** start Data provided **

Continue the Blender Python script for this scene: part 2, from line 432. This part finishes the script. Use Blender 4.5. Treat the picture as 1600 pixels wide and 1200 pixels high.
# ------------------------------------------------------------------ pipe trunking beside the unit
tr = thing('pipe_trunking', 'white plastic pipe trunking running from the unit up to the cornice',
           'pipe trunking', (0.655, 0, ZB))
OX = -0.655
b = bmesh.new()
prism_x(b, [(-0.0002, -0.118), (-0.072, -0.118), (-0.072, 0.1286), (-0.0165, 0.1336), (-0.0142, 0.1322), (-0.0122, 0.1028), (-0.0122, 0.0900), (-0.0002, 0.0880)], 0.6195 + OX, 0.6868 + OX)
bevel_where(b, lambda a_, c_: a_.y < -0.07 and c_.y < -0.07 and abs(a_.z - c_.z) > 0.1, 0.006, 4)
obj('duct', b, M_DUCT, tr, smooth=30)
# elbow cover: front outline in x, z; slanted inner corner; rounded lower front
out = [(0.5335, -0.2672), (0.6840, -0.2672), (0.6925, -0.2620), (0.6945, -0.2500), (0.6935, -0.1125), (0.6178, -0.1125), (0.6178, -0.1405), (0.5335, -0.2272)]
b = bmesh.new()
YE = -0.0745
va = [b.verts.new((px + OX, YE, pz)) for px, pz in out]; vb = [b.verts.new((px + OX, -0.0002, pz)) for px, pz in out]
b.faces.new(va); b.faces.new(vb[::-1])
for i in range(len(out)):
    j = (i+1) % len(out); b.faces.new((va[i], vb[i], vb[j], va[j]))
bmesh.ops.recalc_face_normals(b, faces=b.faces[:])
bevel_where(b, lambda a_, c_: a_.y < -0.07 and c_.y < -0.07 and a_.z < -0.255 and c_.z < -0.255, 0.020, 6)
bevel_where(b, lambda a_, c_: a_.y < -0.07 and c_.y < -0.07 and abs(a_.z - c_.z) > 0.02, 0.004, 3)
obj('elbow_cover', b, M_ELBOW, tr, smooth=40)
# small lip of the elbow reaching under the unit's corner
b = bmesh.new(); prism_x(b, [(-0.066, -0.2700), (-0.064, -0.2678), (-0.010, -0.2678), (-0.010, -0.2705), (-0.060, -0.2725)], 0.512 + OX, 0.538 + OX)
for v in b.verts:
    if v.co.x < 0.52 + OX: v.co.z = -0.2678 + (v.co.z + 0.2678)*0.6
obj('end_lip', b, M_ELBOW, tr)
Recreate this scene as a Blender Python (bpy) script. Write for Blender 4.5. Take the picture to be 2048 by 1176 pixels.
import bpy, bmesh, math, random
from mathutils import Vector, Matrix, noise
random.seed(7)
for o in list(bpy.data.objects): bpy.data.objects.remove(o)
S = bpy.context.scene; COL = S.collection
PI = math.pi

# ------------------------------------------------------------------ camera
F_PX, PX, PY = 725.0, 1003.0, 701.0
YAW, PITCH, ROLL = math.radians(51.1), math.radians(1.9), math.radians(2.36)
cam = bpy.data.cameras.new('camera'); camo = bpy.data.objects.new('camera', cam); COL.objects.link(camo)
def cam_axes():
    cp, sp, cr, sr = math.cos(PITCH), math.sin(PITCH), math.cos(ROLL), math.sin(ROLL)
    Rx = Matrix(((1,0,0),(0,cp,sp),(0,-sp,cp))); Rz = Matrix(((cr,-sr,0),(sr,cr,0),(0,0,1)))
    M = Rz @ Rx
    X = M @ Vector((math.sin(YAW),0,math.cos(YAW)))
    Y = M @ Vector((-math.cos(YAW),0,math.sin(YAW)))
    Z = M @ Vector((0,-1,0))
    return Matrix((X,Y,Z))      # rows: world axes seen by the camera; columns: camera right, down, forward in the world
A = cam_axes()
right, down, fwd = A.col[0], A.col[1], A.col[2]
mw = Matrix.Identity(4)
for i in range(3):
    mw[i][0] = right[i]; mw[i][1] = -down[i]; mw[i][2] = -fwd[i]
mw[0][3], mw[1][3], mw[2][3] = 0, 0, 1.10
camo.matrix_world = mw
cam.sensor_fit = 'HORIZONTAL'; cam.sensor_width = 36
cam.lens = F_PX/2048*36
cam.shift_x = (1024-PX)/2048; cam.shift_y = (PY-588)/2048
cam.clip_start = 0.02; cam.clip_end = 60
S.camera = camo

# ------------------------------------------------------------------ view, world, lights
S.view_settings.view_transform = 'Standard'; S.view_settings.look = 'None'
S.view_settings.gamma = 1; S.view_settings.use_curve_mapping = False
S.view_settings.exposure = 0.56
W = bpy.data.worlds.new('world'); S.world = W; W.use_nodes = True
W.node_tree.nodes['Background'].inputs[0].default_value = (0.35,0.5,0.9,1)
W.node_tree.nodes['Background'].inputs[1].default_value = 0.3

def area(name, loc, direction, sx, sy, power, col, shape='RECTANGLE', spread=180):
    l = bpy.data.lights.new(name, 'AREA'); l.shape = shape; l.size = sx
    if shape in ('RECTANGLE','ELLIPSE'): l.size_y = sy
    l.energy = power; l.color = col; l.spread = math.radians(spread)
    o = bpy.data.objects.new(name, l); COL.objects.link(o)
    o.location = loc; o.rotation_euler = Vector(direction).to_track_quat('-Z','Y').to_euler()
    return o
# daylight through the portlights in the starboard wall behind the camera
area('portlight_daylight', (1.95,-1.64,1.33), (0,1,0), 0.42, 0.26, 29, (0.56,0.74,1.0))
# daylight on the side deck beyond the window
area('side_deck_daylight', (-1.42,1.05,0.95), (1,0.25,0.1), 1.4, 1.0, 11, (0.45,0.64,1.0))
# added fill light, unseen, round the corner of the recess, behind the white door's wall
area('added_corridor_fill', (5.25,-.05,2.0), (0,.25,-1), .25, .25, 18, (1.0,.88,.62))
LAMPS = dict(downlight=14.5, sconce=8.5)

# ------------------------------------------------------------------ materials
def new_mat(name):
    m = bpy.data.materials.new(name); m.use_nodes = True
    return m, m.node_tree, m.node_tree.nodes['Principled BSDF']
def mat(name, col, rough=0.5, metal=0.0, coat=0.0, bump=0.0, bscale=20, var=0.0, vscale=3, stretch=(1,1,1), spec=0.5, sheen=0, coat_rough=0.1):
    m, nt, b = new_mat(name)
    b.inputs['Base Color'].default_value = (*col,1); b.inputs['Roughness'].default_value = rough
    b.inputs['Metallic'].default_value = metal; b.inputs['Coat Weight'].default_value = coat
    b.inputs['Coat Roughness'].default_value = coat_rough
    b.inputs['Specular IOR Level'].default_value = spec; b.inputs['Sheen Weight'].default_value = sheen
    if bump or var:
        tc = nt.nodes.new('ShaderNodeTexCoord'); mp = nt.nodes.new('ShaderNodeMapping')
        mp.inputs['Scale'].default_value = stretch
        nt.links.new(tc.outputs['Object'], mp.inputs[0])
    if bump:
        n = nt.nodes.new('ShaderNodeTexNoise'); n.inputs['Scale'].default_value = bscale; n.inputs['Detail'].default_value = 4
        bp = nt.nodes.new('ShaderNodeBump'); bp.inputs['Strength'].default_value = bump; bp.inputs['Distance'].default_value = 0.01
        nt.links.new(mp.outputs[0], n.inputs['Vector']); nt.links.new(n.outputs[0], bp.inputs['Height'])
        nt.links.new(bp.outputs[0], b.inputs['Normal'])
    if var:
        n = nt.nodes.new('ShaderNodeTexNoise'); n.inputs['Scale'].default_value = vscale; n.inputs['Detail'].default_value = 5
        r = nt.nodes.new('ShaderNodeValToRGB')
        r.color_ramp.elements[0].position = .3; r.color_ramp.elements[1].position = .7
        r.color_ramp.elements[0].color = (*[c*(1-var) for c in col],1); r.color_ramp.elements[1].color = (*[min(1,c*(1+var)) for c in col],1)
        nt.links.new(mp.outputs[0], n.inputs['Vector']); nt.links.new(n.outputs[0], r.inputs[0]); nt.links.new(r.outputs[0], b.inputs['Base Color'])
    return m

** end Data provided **

**Aim**. Above are the records. Copy the lines beginning at the one that has "Recreate this scene" and ending with the one that has "PI = math.pi", unchanged.

**Exercise output**.
Recreate this scene as a Blender Python (bpy) script. Write for Blender 4.5. Take the picture to be 2048 by 1176 pixels.
import bpy, bmesh, math, random
from mathutils import Vector, Matrix, noise
random.seed(7)
for o in list(bpy.data.objects): bpy.data.objects.remove(o)
S = bpy.context.scene; COL = S.collection
PI = math.pi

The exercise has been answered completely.